48 En velen bestraften hem, opdat hij zwijgen zou; maar hij riep zoveel temeer: Gij Zone Davids! ontferm U mijner.
And many continued to rebuke him that he should keep silent: but he continued to cry out much more, O son of David, have mercy on me.
49 En Jezus, stil staande, zeide, dat men hem roepen zou; en zij riepen den blinde, zeggende tot hem: Heb goeden moed; sta op; Hij roept u.
And Jesus standing, said, that he should be called. And they call the blind man, saying to him, Take courage: rise up, He calls you.
50 En hij, zijn mantel afgeworpen hebbende, stond op, en kwam tot Jezus.
And he, casting away his cloak, rising, came to Jesus.
51 En Jezus, antwoordende, zeide tot hem: Wat wilt gij, dat Ik u doen zal?
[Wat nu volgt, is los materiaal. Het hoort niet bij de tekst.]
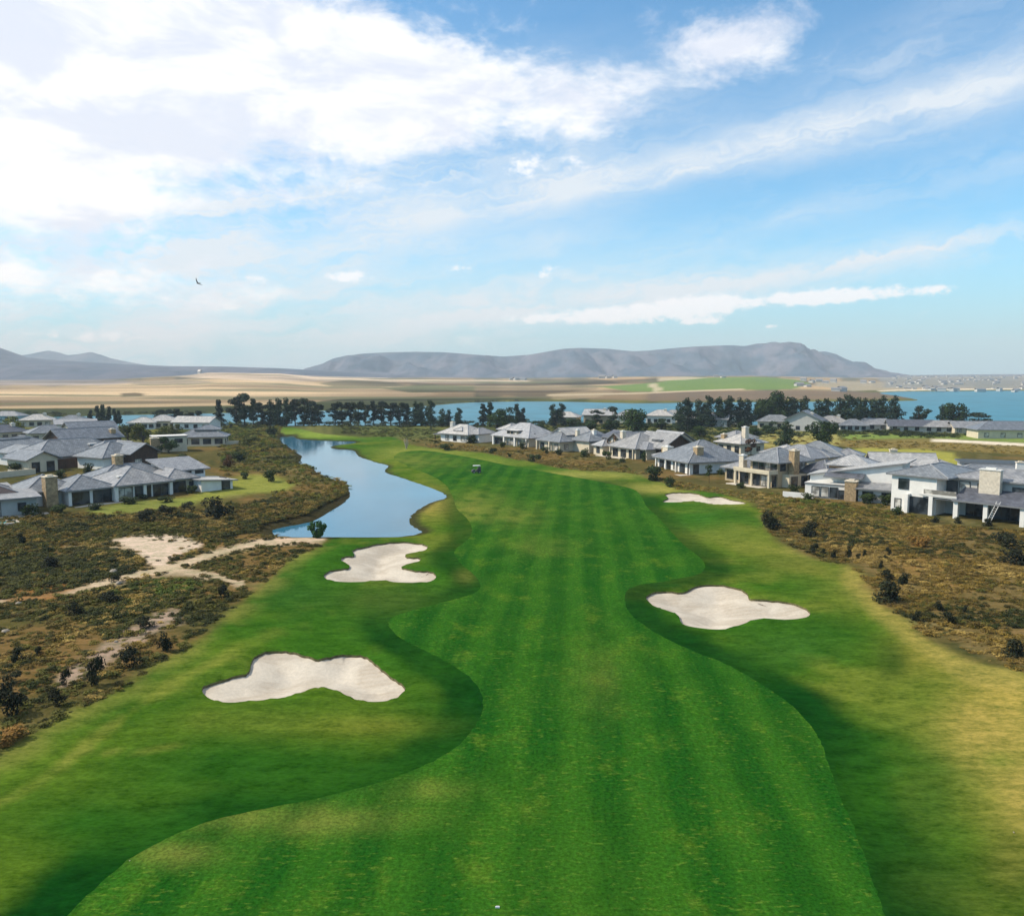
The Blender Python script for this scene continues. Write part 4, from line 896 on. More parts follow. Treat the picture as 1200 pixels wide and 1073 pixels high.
house('house', 'hip roofed wing with grey slate behind the tall tan stone chimney on the left', (46, 596), 49.5, [
    bl(-1, 7.2, 2.5, 11, 2.6, 'hip', p=26, ov=.8, wm='white'), bl(-7, -1.2, 6, 12, 2.5, 'shed', p=8, ov=.6, rm='mslate', wm='grey')],
    wins=[(0, 'f', 2, .3, 1.8, 1.9, 'window', (.3, 1)), (1, 'f', 1, .6, 1.5, 1.4)], group=GL)
house('house', 'flat roofed grey house with maroon upper roof at the left edge beside turquoise pool', (22, 603), 40, [
    bl(-9, 2.6, 0, 7, 2.9, 'shed', p=3, ov=(.6, .6, 1.2, .4), rm='mslate', wm='grey'), bl(-10, 0, 4.5, 12, 3.2, 'hip', p=24, ov=.7, rm='maroon', wm='grey')],
    wins=[(0, 'f', 1, .7, 1.2, 1.3, 'window', (.72, .92)), (0, 'f', 1, .05, 2.6, 2.3, 'glass_door', (.3, .62))], boxes=[('patio', -9, 4, -3.4, -.03, -.5, .05, 'paving')], group=GL)
house('house', 'large left house with broad blue grey roofs and an arched cream entrance gable', (52, 552), 58, [
    bl(0, 22, 3, 15, 2.9, 'hip', p=27, ov=1.0), bl(-4, 2.6, -1, 8, 3.0, 'gabley', p=24, ov=.8, wm='cream'), bl(12, 25, -1.5, 8, 2.9, 'hip', p=27, ov=.9, wm='cream'), bl(17, 23, -2.6, 4, 3.9, 'gabley', p=26, ov=.7, rm='mslate', wm='timber'), bl(2, 7, 12, 24, 3.2, 'hip', p=28, ov=.9)],
    wins=[(1, 'f', 2, .1, 1.8, 2.3, 'garage_door'), (0, 'f', 3, .3, 2.6, 1.9, 'window', (.15, .5)), (2, 'f', 5, .4, 1.4, 1.8), (2, 'l', 2, .5, 1.6, 1.6)],
    boxes=[('garden_wall', -12, -4, -4, -3.7, -.5, 1.3, 'cream'), ('timber_screen', 2.6, 11.5, 1.2, 1.4, -.5, 2.4, 'timber'), ('roof_light', 14, 16, 5, 6, 4.9, 5.2, 'trim')], group=GL)
house('house', 'blue grey roofed house with a beige flat roof box at the far left', (18, 538), 70, [
    bl(-12, 14, 2, 12, 2.9, 'hip', p=22, ov=.9, wm='cream'), bl(-4, 9, 6, 14, 5.0, 'shed', p=-8, ov=.4, rm='beige', wm='cream'), bl(9, 16, 8, 17, 3.2, 'hip', p=24, ov=.8)],
    wins=[(0, 'f', 5, .5, 1.8, 1.7), (1, 'r', 1, 3.6, 1.4, .9)], boxes=[('garden_wall', -10, 10, -3, -2.7, -.5, 1.2, 'cream')], group=GL)
house('house', 'cream house with two tier blue hip roof, standing alone near the red brown bush', (238, 522), 12, [
    bl(-7.4, 6.4, 0, 9, 2.8, 'hip', p=24, ov=.8, wm='cream'), bl(-2.4, 4.2, 3, 8.5, 4.9, 'hip', p=22, ov=.5, wm='cream')],
    wins=[(0, 'f', 4, .5, 2.4, 1.7), (0, 'r', 2, .6, 1.5, 1.5)], boxes=[('garden_wall', 6.6, 10.5, 1.5, 1.7, -.5, 1.3, 'cream'), ('terrace_wall', -7, 6, -2.2, -2.0, -.5, .5, 'cream')], group=GL)
house('house', 'small house with a white flat roof and tan chimney block beside the dark round tree', (186, 531), 30, [
    bl(-1, 8, 3, 9, 4.6, 'flat', ov=.3, rm='trim', wm='cream')], wins=[(0, 'f', 2, 2.6, 2.2, 1.2)], chims=[(-.8, .5, 2.4, 1.8, -.5, 4.2, 'stone')], group=GL)
house('house', 'grey gable roofed house with dark gable end and tan chimney, left middle distance', (128, 524), 55, [
    bl(-14, 4, 0, 10, 3.1, 'gable', p=28, ov=.8, wm='timber'), bl(-8, 0, 8, 16, 3.0, 'hip', p=26, ov=.8, rm='mslate', wm='cream')], wins=[(0, 'f', 4, .6, 1.8, 1.6), (0, 'r', 1, 3, 1.8, 1.2)], chims=[(2.2, 1.8, 1.5, 1.3, 1, 5.4, 'stone')], group=GL)
house('house', 'grey double gable house just right of the large blue grey house on the left', (168, 548), 60, [
    bl(-8, 3, 3, 13, 3.0, 'hip', p=28, ov=.9), bl(-3, 4, 0, 9, 3.6, 'gabley', p=28, ov=.8, rm='slate', wm='timber')], wins=[(0, 'f', 2, .4, 1.6, 1.8), (1, 'f', 2, .4, 2, 1.9)], group=GL)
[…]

En de blinde zeide tot Hem: Rabboni! dat ik ziende mag worden.
And Jesus responding said to him, What do you wish that I shall do to you? And the blind man said to Him, Great Master, that I may look up.
52 En Jezus zeide tot hem: Ga heen, uw geloof heeft u behouden. En terstond werd hij ziende, en volgde Jezus op den weg.
And Jesus said to him, Go; thy faith hath saved thee: and immediately he looked up, and followed Jesus in the way.